I believe that people have to be in the right frame of mind to have needs met, to even be in that space where it's okay to have the conversation.
Now, if they're not there yet, we can't even begin to have the conversation about reconciliation.
And I think that that's for me where it starts.
Do we have the needs met to be able to have the conversation that reconciliation needs to you know, it needs to happen.
I don't I don't know.
I don't know.
Lonnie, last 60 seconds on reconciliation.
Yeah, I think reconciliation actually one of the ways that we helped to bring that, it goes back to Dan's definition of justice when when we do justice to other people who have been marginalized, it creates goodwill in the relationship.
So if I who who are ama Christian do justice for Muslim or Jew or somebody who doesn't believe whatever their beliefs.
Yeah.
When I do that, all of a sudden the doors open.

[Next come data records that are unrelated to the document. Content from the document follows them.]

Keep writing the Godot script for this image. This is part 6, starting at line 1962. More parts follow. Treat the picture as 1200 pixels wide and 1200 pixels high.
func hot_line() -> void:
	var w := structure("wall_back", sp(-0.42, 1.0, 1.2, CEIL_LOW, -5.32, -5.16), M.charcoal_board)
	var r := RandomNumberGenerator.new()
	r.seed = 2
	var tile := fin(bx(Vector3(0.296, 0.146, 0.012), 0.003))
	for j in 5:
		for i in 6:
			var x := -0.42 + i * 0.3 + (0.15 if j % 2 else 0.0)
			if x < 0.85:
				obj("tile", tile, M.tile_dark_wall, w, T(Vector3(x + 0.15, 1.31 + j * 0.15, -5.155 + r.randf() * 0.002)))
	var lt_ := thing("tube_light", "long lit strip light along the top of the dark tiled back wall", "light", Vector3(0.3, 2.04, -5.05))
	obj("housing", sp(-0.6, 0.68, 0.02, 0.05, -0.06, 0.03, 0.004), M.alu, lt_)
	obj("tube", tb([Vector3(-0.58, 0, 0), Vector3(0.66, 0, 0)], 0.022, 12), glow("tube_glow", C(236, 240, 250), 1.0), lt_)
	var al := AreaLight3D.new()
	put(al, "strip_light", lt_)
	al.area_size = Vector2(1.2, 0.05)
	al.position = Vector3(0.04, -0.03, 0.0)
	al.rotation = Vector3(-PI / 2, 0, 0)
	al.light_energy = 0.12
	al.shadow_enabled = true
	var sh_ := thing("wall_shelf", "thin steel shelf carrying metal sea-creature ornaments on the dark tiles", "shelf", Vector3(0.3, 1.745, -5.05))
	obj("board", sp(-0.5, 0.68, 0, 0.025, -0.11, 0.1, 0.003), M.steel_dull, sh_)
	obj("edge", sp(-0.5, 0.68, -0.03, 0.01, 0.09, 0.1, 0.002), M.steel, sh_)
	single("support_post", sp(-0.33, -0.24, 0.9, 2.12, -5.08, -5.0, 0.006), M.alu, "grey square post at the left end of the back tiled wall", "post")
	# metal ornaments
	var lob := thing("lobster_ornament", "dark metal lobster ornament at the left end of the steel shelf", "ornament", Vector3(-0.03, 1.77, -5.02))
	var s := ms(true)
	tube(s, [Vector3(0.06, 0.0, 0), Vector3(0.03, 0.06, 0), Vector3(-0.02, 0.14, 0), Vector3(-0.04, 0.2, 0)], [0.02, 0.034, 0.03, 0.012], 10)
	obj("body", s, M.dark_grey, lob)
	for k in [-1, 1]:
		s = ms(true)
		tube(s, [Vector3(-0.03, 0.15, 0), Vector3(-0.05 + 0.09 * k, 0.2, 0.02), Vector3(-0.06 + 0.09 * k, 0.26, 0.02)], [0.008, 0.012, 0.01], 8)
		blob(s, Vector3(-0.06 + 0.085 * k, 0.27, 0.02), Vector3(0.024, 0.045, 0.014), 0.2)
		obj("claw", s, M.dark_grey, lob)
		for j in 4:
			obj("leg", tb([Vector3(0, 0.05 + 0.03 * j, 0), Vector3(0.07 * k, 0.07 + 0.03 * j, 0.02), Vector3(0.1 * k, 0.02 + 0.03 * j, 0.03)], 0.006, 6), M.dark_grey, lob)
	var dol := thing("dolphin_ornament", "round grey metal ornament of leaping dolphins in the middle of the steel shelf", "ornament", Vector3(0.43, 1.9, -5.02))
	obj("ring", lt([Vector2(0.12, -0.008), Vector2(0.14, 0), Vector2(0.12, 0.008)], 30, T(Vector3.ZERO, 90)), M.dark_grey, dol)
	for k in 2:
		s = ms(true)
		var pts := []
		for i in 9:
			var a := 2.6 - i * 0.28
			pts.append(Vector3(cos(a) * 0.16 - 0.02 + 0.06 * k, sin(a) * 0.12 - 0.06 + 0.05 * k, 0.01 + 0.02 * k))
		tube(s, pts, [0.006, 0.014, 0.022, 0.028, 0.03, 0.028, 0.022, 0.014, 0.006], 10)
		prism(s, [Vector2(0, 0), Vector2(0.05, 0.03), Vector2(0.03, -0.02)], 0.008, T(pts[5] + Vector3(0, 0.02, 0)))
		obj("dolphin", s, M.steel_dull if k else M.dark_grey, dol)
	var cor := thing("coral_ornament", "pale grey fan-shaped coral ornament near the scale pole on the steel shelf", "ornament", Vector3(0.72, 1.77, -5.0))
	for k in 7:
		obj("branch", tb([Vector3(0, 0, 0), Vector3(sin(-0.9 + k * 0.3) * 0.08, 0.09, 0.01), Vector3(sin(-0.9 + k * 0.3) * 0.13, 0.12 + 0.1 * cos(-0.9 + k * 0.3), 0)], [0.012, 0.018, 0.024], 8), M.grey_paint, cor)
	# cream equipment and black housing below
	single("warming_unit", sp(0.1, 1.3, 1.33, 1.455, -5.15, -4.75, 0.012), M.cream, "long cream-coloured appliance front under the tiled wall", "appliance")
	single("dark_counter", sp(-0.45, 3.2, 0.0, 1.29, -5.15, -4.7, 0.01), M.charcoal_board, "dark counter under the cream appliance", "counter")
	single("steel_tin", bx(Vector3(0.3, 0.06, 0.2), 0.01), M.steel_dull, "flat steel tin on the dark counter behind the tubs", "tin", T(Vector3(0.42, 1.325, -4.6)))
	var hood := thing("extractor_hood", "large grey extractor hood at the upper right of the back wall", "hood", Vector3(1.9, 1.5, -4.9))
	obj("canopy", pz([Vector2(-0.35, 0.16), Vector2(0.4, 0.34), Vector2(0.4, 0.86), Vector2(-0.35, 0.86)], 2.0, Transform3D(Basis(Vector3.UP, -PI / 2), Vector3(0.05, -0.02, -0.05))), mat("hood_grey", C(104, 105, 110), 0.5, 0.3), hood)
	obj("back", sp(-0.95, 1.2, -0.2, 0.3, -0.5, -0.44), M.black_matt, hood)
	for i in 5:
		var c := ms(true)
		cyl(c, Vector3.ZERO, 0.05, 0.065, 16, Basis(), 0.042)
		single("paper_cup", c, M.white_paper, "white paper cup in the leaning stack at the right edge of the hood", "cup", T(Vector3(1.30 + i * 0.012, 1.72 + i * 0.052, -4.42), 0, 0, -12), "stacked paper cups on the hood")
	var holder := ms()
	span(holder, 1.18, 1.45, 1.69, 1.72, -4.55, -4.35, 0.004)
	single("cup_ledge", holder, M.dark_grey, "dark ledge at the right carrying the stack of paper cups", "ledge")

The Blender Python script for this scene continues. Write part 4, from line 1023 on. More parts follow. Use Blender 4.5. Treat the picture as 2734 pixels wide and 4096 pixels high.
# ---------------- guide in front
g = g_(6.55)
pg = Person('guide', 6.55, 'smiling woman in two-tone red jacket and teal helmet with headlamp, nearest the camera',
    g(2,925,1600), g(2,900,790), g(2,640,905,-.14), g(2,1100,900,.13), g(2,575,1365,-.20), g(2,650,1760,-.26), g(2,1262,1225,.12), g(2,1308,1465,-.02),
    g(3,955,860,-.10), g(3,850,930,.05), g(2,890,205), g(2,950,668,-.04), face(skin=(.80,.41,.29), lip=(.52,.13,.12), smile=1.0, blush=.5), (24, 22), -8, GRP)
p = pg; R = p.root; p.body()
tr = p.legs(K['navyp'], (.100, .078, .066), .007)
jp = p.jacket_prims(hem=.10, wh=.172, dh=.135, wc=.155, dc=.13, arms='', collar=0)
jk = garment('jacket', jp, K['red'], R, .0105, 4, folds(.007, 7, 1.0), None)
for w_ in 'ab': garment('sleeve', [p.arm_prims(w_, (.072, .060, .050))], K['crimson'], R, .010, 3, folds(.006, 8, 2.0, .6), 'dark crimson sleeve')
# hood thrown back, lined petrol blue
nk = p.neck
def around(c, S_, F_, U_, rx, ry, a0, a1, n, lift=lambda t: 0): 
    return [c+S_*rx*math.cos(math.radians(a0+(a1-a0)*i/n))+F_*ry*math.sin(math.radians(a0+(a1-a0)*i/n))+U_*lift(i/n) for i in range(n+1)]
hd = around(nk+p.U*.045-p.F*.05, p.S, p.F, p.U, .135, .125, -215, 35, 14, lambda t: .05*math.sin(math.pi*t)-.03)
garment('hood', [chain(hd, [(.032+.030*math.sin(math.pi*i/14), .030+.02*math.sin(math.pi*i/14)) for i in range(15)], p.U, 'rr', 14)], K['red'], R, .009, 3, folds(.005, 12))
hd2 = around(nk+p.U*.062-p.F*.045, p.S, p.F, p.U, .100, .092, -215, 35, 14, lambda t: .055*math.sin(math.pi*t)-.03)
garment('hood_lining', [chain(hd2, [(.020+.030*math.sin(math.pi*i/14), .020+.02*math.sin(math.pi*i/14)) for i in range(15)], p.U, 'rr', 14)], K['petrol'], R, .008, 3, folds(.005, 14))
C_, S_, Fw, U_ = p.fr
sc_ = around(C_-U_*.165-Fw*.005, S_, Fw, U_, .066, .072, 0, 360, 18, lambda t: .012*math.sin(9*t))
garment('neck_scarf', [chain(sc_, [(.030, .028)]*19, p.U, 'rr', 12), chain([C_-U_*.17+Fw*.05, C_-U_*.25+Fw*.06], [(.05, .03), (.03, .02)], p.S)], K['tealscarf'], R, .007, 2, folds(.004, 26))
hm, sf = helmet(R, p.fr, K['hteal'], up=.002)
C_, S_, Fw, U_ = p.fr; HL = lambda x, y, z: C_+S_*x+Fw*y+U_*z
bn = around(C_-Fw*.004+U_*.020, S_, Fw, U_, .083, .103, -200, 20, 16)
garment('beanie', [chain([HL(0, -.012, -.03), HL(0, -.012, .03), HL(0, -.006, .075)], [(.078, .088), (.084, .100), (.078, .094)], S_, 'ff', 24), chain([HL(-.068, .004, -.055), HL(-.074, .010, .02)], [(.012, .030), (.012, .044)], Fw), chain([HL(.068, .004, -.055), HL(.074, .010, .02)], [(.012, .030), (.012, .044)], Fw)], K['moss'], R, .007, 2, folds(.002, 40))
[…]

It's kind of like, wait a minute, he just did something loving toward me, even though we disagree.
And I think that's I think that's one of the main avenues to create reconciliation.
Great conversation, guys.
I know we didn't solve the world's problems, but I hope there are a few things that people hear in there that maybe provide them with some ideas going forward.
Thanks so much for coming in Northwest.
Thanks for having us.
Yeah, The key word in all of this, in my humble view, is reconciliation.
For any conflict, reconciliation isn't about litigating the past.
It's about finding ways to acknowledge the past while building a new relationship that can be projected into the future.
The bottom line There are no military solutions to some of this world's or this country's historic, intractable problems.
It's only a forward looking drive for peace through reconciliation that can end the conflict.
And in this country, we have a huge advantage because the very foundation of this whole enterprise is the idea that diverse people can come together to form a more perfect union, to escape the religious and class based hatreds of the past and build a country based on common values like life, liberty and the pursuit of happiness.